Icône de l'action humanitaire, transfuge du Parti socialiste, le ministre des Affaires étrangères de Nicolas Sarkozy est dénoncé dans un livre explosif pour des affaires douteuses en Afrique.

Bernard Kouchner peut s'attendre à passer un moment difficile, cet après-midi, au cours de la séance de questions à l'Assemblée nationale française.

 

L'ancien fondateur de Médecins sans frontières, icône de l'action humanitaire, ancien socialiste devenu ministre des Affaires étrangères de Nicolas Sarkozy, est accusé, détails à l'appui, d'avoir eu des relations lucratives et fort douteuses avec deux dirigeants africains pas très fréquentables, le Gabonais Omar Bongo et le Congolais Denis Sassou Nguesso.

Le livre qui sort aujourd'hui en librairie en France - Le monde selon K. - est signé du redoutable journaliste d'investigation Pierre Péan, déjà auteur de livres retentissants sur le journal Le Monde ou sur le passé pétainiste de Mitterrand.

Portrait accablant

Il y brosse un portrait plutôt accablant de l'ancien «french doctor» qui serait devenu un affairiste pas trop regardant sur les principes. Notamment pendant sa traversée du désert politique entre 2002 et 2007.

Pratiquant allègrement le mélange des genres, Kouchner s'était alors lancé dans le métier de consultant de haut niveau. Spécialité: les questions d'organisation de santé dans le tiers-monde.

Nommé par le gouvernement Raffarin (droite) à la tête d'un organisme public prestigieux, l'ancien ministre aurait aidé deux sociétés privées dirigées par des proches, à obtenir de juteux contrats d'«études» au Gabon et au Congo. Montant des factures: 4,6 millions d'euros.

Selon Pierre Péan, ces factures n'auraient été finalement honorées qu'après le retour au gouvernement du même Kouchner, en mai 2007, qui aurait alors fait pression auprès de Bongo et Nguesso.

Faut-il y voir une coïncidence? Le secrétaire d'État à la Coopération, Jean-Marie Bockel, lui aussi transfuge de la gauche, dénonçait publiquement, en janvier 2008, le système corrompu et dictatorial de la «Françafrique». Protestations indignées d'Omar Bongo, implicitement visé. En mars 2008, Bockel, qui dépend directement de Kouchner, est muté aux Anciens Combattants, et remplacé par un secrétaire d'État plus accommodant. Il y a pour le moins soupçon de mélange des genres.

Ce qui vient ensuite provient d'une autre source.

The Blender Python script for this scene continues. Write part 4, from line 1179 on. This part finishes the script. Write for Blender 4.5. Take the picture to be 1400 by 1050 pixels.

«Ce n'est pas à moi de dire ce qui dans tout ça relève de la justice, expliquait hier soir Pierre Péan à France Inter (radio), mais une chose est certaine: Bernard Kouchner a bâti toute sa carrière et sa réputation sur une conception morale de la vie publique et la défense des droits de l'homme, et on le voit ici frayant avec des dictateurs corrompus.»

En 2003, Total...

Déjà au début de 2003, Bernard Kouchner s'était fait remarquer pour un rapport qu'il avait signé sur les importantes activités du pétrolier Total en Birmanie, et où il avait des phrases compréhensives pour l'utilisation de travailleurs forcés fournis par la dictature birmane.

Les accusations lancées aujourd'hui par Pierre Péan sur ses connivences avec des régimes africains corrompus ont provoqué de gros remous, à gauche et même à droite. Populaire dans l'opinion, l'ambitieux Kouchner n'a pas que des amis dans la classe politique.